As it stands, the AN/APG-85 is just one of the many moving parts that make up the ongoing F-35 facelift, and it will be interesting to see how it integrates with the fleet now that we know the capability is real. It will be some time until then, as it seems the radar will be rolled out on the same timeline as Block 4, which is currently slated to wrap in 2029 after multiple delays, but The War Zone will certainly be keeping an eye out for developments in the meantime. 

Update Jan. 11, 12:43 p.m. EST —

Northrop Grumman has officially announced that the company will be developing the new AN/APG-85 AESA radar for the F-35 Lightning II. As mentioned in this article, Northrop Grumman already makes the stealth jet’s current radar, the AN/APG-81.

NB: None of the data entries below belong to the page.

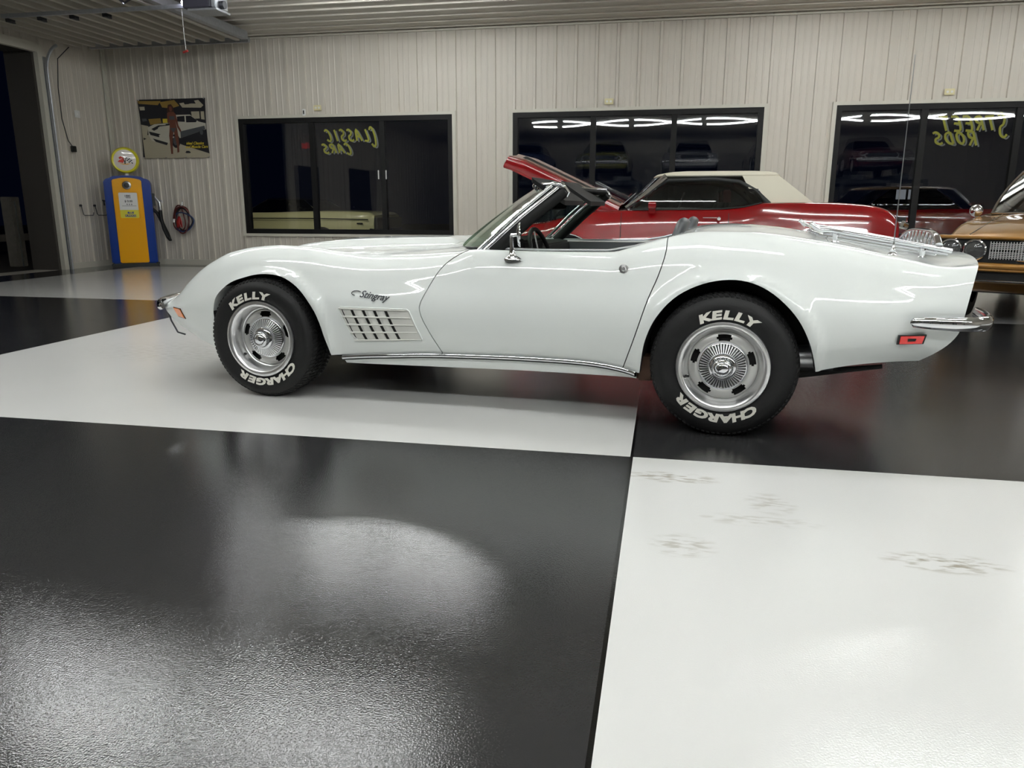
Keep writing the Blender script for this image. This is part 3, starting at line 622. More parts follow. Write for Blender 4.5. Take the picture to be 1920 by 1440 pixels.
def reslot(me, slot_fn, mats):
    while len(me.materials) < len(mats): me.materials.append(None)
    for i, m_ in enumerate(mats): me.materials[i] = MATS[m_]
    for p in me.polygons: p.material_index = slot_fn(p.center, p.normal)
def prism_mesh(poly, z0, z1, fn=None):
    mb = MB(); mb.prism(poly, z0, z1, fn); return mb.mesh('cut', 'white_paint', 0)
XZ = lambda u, v, w_: (u, w_, v)
# ---------------- wheels: lathe about the local y axis, outer face towards -y
def tyre_geo(Rt, Rr, W, name_mat='rubber'):
    mb = MB(); hw = W/2; pr = []
    # from outer bead over the sidewall and the tread to the inner bead; y = 0 at the outer sidewall bulge
    pr = [(Rr-.004, .028), (Rr+.002, .012), (Rr+.012, .008), (Rr+.030, .003), (Rr+.055, .0), (Rr+.075, .002), (Rr+.090, .008), (Rt-.022, .019), (Rt-.011, .030), (Rt-.005, .045)]
    for i in range(1, 8):
        y = .045+(W-.09)*i/8; pr.append((Rt-.004-.0004*abs(i-4), y))
    pr += [(Rt-.003, W-.045), (Rt-.012, W-.028), (Rr+.07, W-.004), (Rr+.03, W-.002), (Rr-.004, W-.03)]
    mb.lathe(pr, (0, 0, 0), 'y', 120); k = len(pr)
    # shoulder tread blocks
    n = 84
    for i in range(n):
        a = 2*PI*i/n
        for (y0, y1, r0, r1, tw) in ((.024, .048, Rt-.024, Rt, .62), (.052, .085, Rt-.012, Rt+.001, .7), (.09, .125, Rt-.012, Rt+.001, .7), (W-.085, W-.05, Rt-.012, Rt+.001, .7), (W-.046, W-.022, Rt-.02, Rt, .62)):
            if y1 > W-.02: continue
            da = 2*PI/n*tw/2; sk = .4*2*PI/n*(1 if y0 < W/2 else -1)
            vv = []
            for (y, rr_, oo) in ((y0, r0, 0), (y1, r0, sk), (y1, r1, sk), (y0, r1-(.011 if y0 < .03 else 0), 0)):
                for s in (-1, 1):
                    t = a+s*da+oo; vv.append((rr_*math.cos(t), y, rr_*math.sin(t)))
            mb.add(vv, [(0, 2, 3, 1), (2, 4, 5, 3), (4, 6, 7, 5), (6, 0, 1, 7), (0, 6, 4, 2), (1, 3, 5, 7)])
    return mb
def ring_text(txt, rad, ang_c, step, size, flip, y, yr=None):
    mb = MB(); n = len(txt)
    for i, ch in enumerate(txt):
        vv, ff = text_geo(ch, size, .0, .12, bold=.0030)
        # letter width scaled for a broad face
        a = ang_c+(n-1)/2*step-i*step          # angle from +x, counter-clockwise seen from outside (-y side: x right, z up)
        ur = (math.cos(a), math.sin(a)); ut = (math.sin(a), -math.cos(a))
        if flip: pass
        P = []
        for x, z, _ in vv:
            x *= 1.62
            rr_ = rad+z; P.append((ut[0]*x+ur[0]*rr_, y-.0006*0, ut[1]*x+ur[1]*rr_))
        o = len(P); P2 = [(p[0], y-.0025, p[2]) for p in P]
        mb.add(P2, [tuple(f) for f in ff])
    return mb
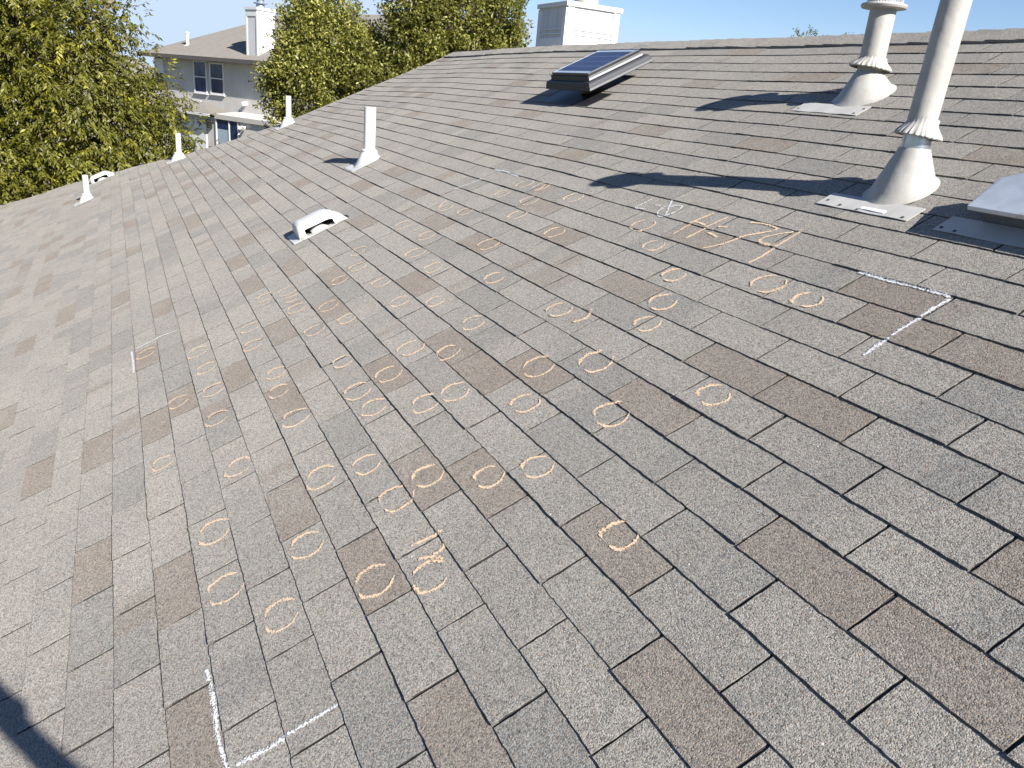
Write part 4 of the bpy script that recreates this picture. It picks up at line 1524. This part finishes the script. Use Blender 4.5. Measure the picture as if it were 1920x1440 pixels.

“The AN/APG-85 is an advanced multifunction sensor that will be compatible with all variants of the F-35 aircraft and will be capable of defeating current and projected adversarial air and surface threats,” read the Northrop Grumman press release published Jan. 11. “The development and integration of APG-85 will incorporate some of the latest technologies available and help ensure air superiority. This advanced sensor will provide unparalleled battlespace situational awareness that translates into platform lethality, effectiveness, and survivability.”

Northrop Grumman told The War Zone that additional information beyond what has been included in the release will not be disseminated at this time.